━━━ SOURCE DATA ━━━

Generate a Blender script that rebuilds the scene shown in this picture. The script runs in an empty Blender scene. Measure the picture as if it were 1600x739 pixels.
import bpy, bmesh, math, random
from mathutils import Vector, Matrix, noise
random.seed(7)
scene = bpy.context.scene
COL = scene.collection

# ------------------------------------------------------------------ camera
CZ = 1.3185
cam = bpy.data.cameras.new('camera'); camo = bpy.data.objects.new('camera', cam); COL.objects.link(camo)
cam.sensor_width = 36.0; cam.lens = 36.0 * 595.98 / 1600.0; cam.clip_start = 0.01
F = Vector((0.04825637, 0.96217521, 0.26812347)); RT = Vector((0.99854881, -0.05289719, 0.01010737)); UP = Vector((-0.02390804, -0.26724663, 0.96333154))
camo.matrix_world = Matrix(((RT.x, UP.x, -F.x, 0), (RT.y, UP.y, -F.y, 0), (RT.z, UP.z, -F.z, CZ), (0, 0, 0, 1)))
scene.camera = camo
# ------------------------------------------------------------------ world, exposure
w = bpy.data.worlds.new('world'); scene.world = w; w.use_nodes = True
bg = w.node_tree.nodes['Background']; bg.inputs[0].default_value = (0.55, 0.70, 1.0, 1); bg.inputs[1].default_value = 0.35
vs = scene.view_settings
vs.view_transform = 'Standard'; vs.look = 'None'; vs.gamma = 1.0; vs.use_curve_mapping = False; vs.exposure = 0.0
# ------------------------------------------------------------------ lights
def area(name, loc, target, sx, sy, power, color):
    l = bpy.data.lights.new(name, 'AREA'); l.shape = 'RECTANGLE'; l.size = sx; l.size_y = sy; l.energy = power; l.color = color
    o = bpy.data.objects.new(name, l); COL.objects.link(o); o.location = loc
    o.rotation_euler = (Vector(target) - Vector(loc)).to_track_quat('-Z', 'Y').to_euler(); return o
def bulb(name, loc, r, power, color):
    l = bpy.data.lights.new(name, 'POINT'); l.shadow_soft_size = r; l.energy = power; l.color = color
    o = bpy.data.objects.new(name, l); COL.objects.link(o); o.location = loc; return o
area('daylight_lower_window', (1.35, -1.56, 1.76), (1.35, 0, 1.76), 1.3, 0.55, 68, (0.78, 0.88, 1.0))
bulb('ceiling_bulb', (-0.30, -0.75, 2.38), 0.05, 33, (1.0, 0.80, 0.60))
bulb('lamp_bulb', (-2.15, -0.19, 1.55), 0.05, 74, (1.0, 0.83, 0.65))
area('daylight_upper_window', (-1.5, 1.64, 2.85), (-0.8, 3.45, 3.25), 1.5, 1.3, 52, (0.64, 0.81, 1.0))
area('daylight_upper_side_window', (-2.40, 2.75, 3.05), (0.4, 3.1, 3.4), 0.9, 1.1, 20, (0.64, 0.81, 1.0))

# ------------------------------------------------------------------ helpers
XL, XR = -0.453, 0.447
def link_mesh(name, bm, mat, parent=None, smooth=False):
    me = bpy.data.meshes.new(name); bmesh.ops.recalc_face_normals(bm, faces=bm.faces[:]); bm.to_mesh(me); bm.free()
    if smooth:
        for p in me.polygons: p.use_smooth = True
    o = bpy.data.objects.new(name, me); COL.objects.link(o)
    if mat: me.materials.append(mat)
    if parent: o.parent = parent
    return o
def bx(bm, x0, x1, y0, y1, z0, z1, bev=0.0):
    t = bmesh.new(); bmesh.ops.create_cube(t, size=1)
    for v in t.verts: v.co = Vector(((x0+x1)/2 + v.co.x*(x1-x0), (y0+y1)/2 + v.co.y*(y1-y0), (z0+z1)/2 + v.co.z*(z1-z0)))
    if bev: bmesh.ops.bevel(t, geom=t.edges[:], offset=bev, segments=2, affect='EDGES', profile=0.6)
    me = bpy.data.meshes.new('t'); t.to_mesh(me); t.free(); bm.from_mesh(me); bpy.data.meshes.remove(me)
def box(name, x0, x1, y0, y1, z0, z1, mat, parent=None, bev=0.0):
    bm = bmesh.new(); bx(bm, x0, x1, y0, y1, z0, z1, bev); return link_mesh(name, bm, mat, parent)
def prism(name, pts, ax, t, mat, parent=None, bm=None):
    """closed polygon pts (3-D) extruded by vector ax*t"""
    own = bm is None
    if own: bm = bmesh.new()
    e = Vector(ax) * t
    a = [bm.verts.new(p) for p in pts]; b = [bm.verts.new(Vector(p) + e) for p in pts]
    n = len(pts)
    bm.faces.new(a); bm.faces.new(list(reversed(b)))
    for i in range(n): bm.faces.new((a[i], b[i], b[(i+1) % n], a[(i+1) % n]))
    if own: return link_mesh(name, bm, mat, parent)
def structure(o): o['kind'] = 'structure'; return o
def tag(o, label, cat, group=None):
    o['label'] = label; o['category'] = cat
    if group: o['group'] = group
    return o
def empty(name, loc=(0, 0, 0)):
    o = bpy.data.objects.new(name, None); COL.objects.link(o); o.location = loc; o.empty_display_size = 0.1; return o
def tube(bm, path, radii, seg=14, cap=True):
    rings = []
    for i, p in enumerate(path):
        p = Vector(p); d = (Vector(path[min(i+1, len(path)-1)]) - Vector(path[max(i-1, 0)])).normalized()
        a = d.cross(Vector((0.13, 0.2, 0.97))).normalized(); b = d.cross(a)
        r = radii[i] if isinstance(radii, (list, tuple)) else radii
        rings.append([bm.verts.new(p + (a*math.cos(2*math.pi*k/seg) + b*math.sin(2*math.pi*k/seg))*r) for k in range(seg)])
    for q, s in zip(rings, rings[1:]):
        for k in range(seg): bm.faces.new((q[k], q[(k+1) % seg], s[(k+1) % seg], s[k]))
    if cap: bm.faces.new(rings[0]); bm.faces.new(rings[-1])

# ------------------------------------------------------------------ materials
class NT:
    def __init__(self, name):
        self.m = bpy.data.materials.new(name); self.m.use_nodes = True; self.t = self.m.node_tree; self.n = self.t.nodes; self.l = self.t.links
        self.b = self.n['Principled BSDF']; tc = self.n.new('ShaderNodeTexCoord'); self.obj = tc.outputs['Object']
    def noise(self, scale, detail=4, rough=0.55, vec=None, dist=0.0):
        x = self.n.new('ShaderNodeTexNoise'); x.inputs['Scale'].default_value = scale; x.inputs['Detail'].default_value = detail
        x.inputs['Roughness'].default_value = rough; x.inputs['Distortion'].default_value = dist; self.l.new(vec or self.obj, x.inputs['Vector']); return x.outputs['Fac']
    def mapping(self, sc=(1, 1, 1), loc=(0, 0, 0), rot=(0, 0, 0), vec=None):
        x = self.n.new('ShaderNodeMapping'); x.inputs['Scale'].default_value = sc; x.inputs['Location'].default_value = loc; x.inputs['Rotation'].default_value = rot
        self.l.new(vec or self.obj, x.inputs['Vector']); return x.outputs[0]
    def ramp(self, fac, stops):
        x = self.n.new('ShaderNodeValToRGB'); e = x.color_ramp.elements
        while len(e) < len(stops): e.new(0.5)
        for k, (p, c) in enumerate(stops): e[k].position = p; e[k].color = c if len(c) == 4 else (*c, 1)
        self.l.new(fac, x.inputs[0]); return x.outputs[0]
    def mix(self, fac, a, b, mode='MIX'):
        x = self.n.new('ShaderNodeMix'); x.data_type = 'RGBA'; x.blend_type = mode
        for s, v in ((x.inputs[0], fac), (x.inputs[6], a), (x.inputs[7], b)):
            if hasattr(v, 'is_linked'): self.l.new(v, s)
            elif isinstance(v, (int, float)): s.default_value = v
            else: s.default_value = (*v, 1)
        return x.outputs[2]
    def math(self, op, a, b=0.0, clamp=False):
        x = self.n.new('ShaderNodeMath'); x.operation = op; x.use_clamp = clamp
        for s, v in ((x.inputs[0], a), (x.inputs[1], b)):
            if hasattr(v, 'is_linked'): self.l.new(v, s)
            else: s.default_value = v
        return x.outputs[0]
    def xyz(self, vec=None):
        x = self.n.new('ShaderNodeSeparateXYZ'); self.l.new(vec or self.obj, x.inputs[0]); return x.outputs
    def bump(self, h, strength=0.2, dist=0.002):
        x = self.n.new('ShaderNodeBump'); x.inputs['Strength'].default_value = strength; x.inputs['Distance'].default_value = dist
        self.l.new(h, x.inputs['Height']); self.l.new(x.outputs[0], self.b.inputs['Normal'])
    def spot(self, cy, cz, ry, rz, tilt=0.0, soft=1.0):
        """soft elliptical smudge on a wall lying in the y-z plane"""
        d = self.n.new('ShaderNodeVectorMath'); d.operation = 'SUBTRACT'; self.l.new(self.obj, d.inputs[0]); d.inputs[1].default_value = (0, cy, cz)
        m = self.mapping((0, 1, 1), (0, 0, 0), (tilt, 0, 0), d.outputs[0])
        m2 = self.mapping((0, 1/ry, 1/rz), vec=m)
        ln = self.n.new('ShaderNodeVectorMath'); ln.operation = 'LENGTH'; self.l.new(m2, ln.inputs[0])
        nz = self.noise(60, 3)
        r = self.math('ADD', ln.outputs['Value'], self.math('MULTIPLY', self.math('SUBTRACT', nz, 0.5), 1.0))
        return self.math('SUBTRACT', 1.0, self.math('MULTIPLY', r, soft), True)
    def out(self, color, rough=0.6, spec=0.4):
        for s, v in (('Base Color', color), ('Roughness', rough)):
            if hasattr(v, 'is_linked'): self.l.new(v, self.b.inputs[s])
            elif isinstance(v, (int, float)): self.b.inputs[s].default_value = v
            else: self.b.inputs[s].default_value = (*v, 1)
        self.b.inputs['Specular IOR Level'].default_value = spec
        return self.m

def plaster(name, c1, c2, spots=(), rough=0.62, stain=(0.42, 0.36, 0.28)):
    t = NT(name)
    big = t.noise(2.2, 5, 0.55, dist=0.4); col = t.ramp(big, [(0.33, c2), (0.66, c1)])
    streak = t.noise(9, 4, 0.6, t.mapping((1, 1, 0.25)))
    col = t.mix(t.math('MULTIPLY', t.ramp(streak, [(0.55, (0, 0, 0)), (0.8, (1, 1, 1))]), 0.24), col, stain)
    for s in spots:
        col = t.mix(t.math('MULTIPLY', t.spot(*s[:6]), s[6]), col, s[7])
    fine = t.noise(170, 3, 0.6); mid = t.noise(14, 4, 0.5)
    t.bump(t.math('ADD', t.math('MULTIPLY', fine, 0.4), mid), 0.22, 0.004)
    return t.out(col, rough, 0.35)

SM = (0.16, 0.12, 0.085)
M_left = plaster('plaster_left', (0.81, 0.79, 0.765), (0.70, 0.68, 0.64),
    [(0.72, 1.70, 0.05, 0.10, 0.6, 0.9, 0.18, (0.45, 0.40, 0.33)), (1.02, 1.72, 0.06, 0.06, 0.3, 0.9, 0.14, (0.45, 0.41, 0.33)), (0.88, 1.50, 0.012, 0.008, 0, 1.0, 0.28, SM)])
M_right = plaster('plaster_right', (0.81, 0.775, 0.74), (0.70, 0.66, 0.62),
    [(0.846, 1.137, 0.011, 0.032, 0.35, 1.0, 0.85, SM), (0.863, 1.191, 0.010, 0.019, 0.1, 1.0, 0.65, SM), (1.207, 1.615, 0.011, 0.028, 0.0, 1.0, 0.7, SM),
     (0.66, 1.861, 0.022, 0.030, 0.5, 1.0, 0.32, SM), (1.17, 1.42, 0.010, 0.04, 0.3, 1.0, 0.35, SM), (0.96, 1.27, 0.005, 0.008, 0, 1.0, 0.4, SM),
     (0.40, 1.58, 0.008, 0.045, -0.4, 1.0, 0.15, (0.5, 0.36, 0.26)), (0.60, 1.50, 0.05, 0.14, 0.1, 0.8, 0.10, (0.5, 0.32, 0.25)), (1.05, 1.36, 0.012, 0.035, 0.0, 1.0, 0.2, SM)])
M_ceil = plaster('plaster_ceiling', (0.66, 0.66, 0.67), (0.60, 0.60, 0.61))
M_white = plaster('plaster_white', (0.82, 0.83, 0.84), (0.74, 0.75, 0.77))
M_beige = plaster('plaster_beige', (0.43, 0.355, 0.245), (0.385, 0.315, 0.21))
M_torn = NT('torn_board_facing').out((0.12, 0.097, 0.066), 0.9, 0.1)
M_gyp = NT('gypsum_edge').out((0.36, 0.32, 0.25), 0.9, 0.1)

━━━

■ EXERCISE BRIEF ■
In the listing above, reproduce the first line and each one after it through the line that contains "COL = scene.collection".

■ SOLUTION TO THE EXERCISE ■
Generate a Blender script that rebuilds the scene shown in this picture. The script runs in an empty Blender scene. Measure the picture as if it were 1600x739 pixels.
import bpy, bmesh, math, random
from mathutils import Vector, Matrix, noise
random.seed(7)
scene = bpy.context.scene
COL = scene.collection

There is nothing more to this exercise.